Calpurnia Tate, in the unbearably hot summer of 1899, is living with her six brothers, parents and grandfather on a cotton and pecan farm in Texas. Like any upper-class girl, she is expected to learn needlepoint, play piano, be quiet and demure, enter Society and marry well. While there are probably good stories out there about the girl who actually does all those things, it's usually more exciting when she doesn't. There are many books that deal with feeling different, with wanting to do what is forbidden you based on some sort of prejudice. But it is a popular tale because it needs telling. No matter how progressive society may get slowly around to being, we'll always need a hero who defies society's expectations and does something brilliant. Calpurnia is growing up with a turn-of-the-century backdrop and new things like the one Telephone line which gets installed in town and this new "society for the increase and diffusion of geographical knowledge," which is, of course, the National Geographic Society. During all this, she finds herself in an unlikely partnership with her grandfather, who is a naturalist. Together, and despite her mother's wishes, they discover what they hope is a new species of plant, and Calpurnia gets swept up in a new world of discovery. Plato, as her grandfather tells her, said, "All science begins with astonishment." The reader will feel the joy of the process of discovery right along with Calpurnia. Also, each chapter begins with a quote from Darwin's The Origin of the Species. This provides a wonderful and accessible introduction to a text a young adult might not normally read, and at the same time parallels what is happening in her life. This parallel ends up being beautiful- she learns about the living things around her and begins to feel truly alive, she learns about the way life evolves, and through the process, changes significantly herself. While there are not many thrilling plot twists in this book, there is a beautiful sense of the art of nature, and that beauty is found in calmness, because, as Calpurnia says, "it's amazing what you can see when you just sit quietly and look."

Where the Mountain Meets the Moon, by Grace Lin

Minli is a young girl from a poor family in a poor village in China, overshadowed by a mountain where nothing grows. She spends a lot of time (too much, in her mother's opinion) listening to her father's fantastical tales of magic, dragons, and the Old Man of the Moon, whose strings of fate control the fortunes of all. Her mother tells her that stories are a waste of time, and that there is no point in fooling yourself into thinking you can change your circumstances. After one such argument, Minli heeds the advice of a talking goldfish and sets off to find the Old Man of the Moon herself in order to change her fortune. Along the way she speaks to fish, encounters a flightless dragon, a king, an orphan and a pair of crafty twins, finding many friends and foes along the way. Interspersed within the text are stories, taken from Chinese folklore, which she is told as she journeys. The stories, starting with the ones her father told her, aid her as the lines between her mythology and her life become blurred. As she searches for the Old Man in the Moon, and along with him the secret to wealth and happiness, the old stories become her story. The more she travels, the more she realizes that the true keys to happiness are different for everyone, but that they always have a great deal to do with humility and thankfulness. The richness of these folktales give weight to Minli's belief that stories are not only not a waste of time, but actually one of the best things you can do with what time you have.

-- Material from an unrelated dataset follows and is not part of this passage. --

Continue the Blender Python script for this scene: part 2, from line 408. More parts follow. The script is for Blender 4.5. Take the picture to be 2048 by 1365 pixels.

The fish Minli speaks with only talk to those who will listen. Mostly it is just children who can hear the fish, but an occasional adult, including her father, still remember how to listen to the small things in the world. A story is a small thing, but the significance of what a small story can do is enormous, and it is something people of all ages should be able to appreciate. The kids in these books are growing up, and if the author has done their job, we readers, upon finishing, have learned something alongside these protagonists. And it might just be the optimistic budding librarian in me, but there is never a point at which we need to be done learning, if only we can remember how to listen.